Burada tekrar makale serimizin ilki olan "Zaman Yönetimi" içindeki matrise döneceğiz; yönetici hangi bölgede çalışmak istiyor?
"Acil-Önemli " bölgesinde olmayı tercih eden bir yönetici, kriz çıkaran bir problem ile karşılaşınca tecrübesini de kullanarak en kısa sürede sorunu gidermek için nedenlerine inmeden hemen müdahale eder. Derhal yapılan müdahale ile sorunun çözülmesi halinde de, yönetici başarısı ile popüler olur. Oysa, nedenlerine inilmeden ve tekrar oluşması engellenmeden çözülen sorunlardaki en büyük risk ise krizin tekrarlanmasıdır. Tekrarlanan benzer krizler yöneticiyi krizin içine çekmekte ve bir parçası olarak göstermekte, enerjisini gün ve gün tüketmektedir. Bu durumdaki yöneticiler her gün dalga dalga gelen krizlere direnirler; ancak teknik bilgileri yeterli olsa da zaman yönetimini yapamadıkları için enerjileri tükenince kendilerini "Acil Olmayan-Önemsiz " bölgesine atarak kurtulmaya çalışırlar.
Oysa bir önceki makalemizde açıkladığımız gibi, "Acil Olmayan-Önemli" bölgesinde çalışan bir yönetici ise devam eden krizin içine girerek problemin nedenlerini detaylandırır ve tekrar oluşmaması için yapılması gerekenleri belirleyerek uygulamasında güncellemelere gider. Bu tarz bir yöneticinin, yönetim tarzı zaman geçtikçe değer kazanır.
Kurumsal olmayan firmalar için, özellikle sektörde çalışan diğer firmalardan teknik alan için bir transfer yaptıklarında yeni atanan bu yöneticinin tüm sorunların hemen gidermesini beklerler. Sorunların giderilmesinin sadece bir yöneticinin etkisi ile olması( hele yetkileri törpülenmişse) çok zordur.

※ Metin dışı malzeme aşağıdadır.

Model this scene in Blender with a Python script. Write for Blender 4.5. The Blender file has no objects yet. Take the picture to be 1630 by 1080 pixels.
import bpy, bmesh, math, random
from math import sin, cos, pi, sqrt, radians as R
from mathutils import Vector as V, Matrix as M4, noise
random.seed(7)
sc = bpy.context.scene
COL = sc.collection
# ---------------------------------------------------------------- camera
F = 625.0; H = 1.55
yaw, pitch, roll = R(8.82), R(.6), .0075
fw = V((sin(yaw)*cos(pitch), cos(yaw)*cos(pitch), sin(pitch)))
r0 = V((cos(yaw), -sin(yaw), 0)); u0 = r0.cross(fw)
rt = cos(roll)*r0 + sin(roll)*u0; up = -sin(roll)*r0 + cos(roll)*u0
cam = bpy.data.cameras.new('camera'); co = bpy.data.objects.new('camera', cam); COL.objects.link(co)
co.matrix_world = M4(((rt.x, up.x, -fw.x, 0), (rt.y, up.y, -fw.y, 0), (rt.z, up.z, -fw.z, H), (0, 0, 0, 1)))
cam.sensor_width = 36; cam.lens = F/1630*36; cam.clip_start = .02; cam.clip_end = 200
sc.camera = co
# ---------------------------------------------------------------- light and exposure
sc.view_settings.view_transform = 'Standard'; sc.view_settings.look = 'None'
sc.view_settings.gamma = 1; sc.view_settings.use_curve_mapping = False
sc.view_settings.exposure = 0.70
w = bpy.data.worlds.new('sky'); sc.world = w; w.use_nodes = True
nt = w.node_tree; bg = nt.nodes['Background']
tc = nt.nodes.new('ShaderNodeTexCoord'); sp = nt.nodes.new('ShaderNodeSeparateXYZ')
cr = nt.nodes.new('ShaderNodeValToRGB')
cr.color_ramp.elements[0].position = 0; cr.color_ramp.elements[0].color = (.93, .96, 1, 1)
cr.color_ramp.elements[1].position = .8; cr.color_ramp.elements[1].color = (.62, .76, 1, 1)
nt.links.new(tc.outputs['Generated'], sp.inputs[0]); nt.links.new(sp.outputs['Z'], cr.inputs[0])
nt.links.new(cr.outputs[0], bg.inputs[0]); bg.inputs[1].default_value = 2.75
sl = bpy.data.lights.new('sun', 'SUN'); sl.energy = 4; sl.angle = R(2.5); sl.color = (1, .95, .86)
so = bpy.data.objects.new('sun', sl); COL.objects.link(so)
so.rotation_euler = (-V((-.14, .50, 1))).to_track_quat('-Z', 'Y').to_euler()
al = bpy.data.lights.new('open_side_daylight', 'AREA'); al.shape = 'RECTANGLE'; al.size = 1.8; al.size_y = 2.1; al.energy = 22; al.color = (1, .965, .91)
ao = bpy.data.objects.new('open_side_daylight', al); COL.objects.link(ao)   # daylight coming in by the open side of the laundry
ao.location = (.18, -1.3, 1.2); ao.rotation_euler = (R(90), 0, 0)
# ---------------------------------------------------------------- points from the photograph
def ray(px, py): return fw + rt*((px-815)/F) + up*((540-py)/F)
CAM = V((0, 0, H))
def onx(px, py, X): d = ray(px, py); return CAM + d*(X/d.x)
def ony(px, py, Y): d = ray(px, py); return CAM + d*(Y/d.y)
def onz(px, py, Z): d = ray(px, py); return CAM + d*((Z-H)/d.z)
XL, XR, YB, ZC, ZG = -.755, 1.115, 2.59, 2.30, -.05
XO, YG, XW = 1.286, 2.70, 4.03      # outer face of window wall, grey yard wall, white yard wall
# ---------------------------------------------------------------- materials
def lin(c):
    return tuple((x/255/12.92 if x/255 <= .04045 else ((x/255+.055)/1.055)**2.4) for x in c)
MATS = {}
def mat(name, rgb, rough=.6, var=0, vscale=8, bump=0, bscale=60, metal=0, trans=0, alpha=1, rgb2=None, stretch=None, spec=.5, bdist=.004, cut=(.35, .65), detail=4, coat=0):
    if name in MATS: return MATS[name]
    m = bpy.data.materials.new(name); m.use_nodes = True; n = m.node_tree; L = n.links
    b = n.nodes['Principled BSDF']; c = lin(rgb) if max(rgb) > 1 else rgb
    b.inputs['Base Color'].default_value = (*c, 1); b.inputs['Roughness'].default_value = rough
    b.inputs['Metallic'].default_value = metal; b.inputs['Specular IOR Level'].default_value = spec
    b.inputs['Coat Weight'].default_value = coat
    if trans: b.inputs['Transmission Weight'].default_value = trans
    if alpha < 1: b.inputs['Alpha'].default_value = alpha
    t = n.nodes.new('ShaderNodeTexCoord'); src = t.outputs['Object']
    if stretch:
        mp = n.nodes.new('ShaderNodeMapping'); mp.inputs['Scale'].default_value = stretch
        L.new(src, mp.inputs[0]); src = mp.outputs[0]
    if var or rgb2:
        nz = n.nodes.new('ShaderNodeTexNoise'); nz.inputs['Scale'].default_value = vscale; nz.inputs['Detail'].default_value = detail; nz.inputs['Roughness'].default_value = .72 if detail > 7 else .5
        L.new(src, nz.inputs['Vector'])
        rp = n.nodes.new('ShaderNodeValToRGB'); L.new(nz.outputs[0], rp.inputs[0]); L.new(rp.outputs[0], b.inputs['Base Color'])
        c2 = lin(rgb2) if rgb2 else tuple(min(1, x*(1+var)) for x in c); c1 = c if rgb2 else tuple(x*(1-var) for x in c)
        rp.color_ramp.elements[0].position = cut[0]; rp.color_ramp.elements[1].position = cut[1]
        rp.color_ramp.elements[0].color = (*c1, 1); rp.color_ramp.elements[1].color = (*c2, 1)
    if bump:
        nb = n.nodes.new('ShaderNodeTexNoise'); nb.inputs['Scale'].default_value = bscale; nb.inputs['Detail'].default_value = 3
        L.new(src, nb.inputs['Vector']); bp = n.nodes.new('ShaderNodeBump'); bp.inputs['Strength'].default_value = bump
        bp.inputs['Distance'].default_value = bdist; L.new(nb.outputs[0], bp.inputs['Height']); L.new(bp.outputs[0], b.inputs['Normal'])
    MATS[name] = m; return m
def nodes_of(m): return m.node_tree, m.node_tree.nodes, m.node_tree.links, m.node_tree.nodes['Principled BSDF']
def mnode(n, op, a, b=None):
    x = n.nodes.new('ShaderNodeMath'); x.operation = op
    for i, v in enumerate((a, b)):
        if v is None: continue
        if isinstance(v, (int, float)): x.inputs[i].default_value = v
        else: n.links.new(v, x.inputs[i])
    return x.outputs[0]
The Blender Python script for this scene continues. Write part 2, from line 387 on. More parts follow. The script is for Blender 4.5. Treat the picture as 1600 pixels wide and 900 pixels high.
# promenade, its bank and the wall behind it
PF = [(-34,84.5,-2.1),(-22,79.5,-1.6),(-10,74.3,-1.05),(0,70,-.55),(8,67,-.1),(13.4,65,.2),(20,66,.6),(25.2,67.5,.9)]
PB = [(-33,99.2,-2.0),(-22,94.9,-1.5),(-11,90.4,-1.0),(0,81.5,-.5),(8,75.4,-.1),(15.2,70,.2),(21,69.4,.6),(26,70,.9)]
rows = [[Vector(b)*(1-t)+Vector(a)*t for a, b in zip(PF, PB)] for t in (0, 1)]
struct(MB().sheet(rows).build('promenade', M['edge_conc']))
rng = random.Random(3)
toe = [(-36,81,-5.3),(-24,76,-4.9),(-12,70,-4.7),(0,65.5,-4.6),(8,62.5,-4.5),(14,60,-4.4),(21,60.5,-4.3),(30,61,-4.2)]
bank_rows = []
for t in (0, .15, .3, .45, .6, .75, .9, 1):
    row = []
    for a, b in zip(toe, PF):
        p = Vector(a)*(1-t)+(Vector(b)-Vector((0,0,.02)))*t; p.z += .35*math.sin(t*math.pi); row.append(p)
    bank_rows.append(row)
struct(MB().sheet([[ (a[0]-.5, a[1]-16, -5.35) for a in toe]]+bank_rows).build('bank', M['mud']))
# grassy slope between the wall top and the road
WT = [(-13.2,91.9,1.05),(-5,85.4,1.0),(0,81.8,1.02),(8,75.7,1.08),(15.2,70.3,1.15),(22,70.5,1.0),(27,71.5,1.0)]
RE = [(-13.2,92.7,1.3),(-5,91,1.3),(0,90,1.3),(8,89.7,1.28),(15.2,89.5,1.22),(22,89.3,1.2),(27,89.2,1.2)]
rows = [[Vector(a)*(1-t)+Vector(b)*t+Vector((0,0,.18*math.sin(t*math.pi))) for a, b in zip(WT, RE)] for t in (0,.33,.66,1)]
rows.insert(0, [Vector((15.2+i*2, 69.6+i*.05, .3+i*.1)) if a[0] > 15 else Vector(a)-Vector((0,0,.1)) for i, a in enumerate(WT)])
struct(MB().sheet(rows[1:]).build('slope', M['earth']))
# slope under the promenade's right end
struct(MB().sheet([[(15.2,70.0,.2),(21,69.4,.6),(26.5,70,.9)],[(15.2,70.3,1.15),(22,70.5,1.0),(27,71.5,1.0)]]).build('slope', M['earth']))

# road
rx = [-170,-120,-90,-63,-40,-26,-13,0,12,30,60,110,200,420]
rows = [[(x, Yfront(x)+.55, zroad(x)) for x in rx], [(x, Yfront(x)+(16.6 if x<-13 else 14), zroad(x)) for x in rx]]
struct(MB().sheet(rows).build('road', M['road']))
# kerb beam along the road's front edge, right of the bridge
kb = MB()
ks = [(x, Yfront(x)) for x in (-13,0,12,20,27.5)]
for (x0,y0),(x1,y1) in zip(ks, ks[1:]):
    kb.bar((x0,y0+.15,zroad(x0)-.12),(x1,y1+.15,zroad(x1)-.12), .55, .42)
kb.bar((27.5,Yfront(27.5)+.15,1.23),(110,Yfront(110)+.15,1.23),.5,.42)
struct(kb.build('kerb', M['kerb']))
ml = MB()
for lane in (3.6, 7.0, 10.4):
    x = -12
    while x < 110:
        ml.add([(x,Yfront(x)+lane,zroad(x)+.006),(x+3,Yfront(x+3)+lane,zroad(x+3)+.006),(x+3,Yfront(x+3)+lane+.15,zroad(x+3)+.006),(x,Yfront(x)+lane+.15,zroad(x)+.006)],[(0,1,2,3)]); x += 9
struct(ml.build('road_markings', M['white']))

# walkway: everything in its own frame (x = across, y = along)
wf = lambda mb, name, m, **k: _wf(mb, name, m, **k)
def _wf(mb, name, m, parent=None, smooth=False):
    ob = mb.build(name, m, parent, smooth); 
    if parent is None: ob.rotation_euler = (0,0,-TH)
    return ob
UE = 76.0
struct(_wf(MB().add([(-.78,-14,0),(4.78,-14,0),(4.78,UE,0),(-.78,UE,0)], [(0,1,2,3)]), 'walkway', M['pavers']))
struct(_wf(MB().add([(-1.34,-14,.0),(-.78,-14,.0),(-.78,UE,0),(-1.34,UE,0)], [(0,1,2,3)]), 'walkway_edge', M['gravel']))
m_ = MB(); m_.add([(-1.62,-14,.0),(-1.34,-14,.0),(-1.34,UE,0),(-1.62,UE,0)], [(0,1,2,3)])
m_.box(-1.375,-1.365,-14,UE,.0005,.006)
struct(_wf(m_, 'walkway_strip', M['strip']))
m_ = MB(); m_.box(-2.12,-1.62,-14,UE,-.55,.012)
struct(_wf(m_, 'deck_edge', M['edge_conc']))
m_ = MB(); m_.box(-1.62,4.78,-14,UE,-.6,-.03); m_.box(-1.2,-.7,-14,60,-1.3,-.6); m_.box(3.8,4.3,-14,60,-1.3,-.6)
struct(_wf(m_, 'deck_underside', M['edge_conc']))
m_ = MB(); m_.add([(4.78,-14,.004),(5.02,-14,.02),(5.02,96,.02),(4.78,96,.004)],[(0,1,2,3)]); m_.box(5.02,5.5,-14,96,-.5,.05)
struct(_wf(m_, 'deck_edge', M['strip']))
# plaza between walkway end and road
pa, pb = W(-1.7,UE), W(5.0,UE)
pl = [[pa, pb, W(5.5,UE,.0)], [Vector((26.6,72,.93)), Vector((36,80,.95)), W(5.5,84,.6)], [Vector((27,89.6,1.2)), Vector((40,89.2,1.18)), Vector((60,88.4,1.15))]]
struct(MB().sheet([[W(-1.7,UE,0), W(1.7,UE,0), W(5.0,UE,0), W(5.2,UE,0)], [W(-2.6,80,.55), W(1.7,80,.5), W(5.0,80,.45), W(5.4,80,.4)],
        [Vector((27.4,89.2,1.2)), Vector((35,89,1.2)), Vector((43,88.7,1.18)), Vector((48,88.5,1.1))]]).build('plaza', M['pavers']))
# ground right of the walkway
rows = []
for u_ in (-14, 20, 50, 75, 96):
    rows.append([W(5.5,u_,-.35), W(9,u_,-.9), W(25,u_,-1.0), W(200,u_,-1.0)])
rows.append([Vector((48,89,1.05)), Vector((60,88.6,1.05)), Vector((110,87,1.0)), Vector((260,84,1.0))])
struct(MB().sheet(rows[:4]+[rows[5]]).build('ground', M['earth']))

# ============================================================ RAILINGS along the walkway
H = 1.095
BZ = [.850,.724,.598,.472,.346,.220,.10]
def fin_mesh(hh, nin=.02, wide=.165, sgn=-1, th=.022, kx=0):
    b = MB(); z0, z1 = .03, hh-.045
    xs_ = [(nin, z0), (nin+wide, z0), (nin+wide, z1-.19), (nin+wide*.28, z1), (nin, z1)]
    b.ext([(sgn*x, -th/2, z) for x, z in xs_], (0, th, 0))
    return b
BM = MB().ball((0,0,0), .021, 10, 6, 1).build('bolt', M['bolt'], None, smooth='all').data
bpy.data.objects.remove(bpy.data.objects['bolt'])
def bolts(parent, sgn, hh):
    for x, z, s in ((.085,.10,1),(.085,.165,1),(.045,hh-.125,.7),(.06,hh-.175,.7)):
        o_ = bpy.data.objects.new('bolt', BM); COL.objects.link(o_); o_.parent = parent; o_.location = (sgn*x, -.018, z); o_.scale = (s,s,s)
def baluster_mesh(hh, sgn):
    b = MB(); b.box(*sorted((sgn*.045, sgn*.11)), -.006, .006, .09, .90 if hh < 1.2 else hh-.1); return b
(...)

Çok beğendiğim bir söz vardır "Akıllı memur amirini çalıştırır!". Bazı yöneticiler de, kurumsal olmama durumunu lehine kullanarak sorunlarını sürekli üst kademelere taşıyıp amirlerine çözdürmeyi adet edinmişlerdir. Bu sayede karar alma yetkisini üst kademelere teslim ederek, sorumluluktan kaçma fırsatı bulurlar. Bu tarz yönetimi kullanan yöneticiler "Acil Olmayan-Önemsiz" bölgesinde çalıştıkları için bir süre çalıştıktan sonra işten çıkarılmaya mahkum olurlar.